Netflix (NFLX) Stock: Climbs Ahead of Q2 Earnings as Wall Street Predicts 44% Profit Jump

TLDRs;

  • Netflix stock rose 1.21% Monday ahead of Q2 earnings expected July 17.
  • Analysts forecast a 44.5% year-over-year earnings surge to $7.05 per share.
  • The stock is up 93.3% over the past year, outpacing major indices and competitors.
  • Despite a recent downgrade by JPMorgan, analyst sentiment remains broadly bullish.

Netflix stock closed Monday’s trading session at $1,339.13, marking a 1.21% gain as investor enthusiasm grows in the run-up to the company’s second-quarter earnings.

The streaming giant is scheduled to report results on July 17, and Wall Street’s expectations are nothing short of bullish. Analysts project an adjusted earnings per share of $7.05, a sharp 44.5% rise from the $4.88 reported in the same quarter last year.

Stock Close Strong on Market Optimism

Investor confidence appears to be gaining strength, with the intraday chart showing a steady climb throughout the session.

After a dip mid-morning, shares rebounded sharply and sustained those gains well into after-hours trading, where the stock remained nearly flat at $1,339.00. With a market capitalization now sitting at approximately $570 billion, Netflix continues to outperform broader indices and sector peers.

Netflix, Inc. (NFLX)

Subscriber Growth Drive Long-Term Momentum

Netflix’s bullish trajectory reflects more than just short-term optimism. Over the past twelve months, the stock has surged an eye-catching 93.3%, far outpacing the S&P 500’s 12.6% rise and the Communication Services Select Sector ETF’s 24.6% gain. This performance is largely attributed to strong subscriber momentum and strategic product diversification.

In 2024 alone, Netflix added 41 million new subscribers, closing the year with nearly 302 million users globally. Although the company has stopped publishing subscriber counts moving forward, the market has already priced in its recent growth streak.

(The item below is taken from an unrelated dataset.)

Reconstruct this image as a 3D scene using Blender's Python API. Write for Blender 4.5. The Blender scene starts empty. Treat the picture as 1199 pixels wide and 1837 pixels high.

The company’s growing footprint in over 190 countries, along with investments in exclusive content and expansion into gaming, has bolstered its appeal. Its decision to launch an ad-supported subscription tier also appears to be paying off, attracting price-sensitive customers and widening its monetization model. Netflix currently holds 7.5% of total U.S. video viewing time, second only to YouTube, reinforcing its dominance in the streaming space despite fierce competition.



Continued Growth Through 2026

Wall Street continues to back the company’s long-term outlook. For fiscal 2025, analysts forecast a 27.7% rise in adjusted earnings per share, reaching $25.32, while fiscal 2026 projections estimate a further 20.9% climb to $30.60 per share.

These projections highlight strong confidence in Netflix’s ability to scale revenue, even as it adjusts its disclosure practices and competitive landscape.

Analyst Unshaken by JPMorgan Downgrade

Still, not all sentiment is unanimously positive. On May 19, JPMorgan downgraded Netflix from “Overweight” to “Neutral,” triggering a temporary pullback of over 1% in share price.

Yet the broader analyst consensus remains upbeat. Of 45 analysts covering the stock, 28 rate it a “Strong Buy,” three recommend a “Moderate Buy,” and 14 suggest holding. Netflix currently trades above its average price target of $1,196.17, with the highest target on Wall Street sitting at $1,600, implying nearly 21% upside potential from current levels.

As the July 17 earnings date approaches, market watchers will be paying close attention not only to headline numbers, but also to Netflix’s commentary on future growth areas like gaming and international expansion. With momentum clearly on its side, the question now is whether Netflix can deliver the kind of upside surprise investors have come to expect.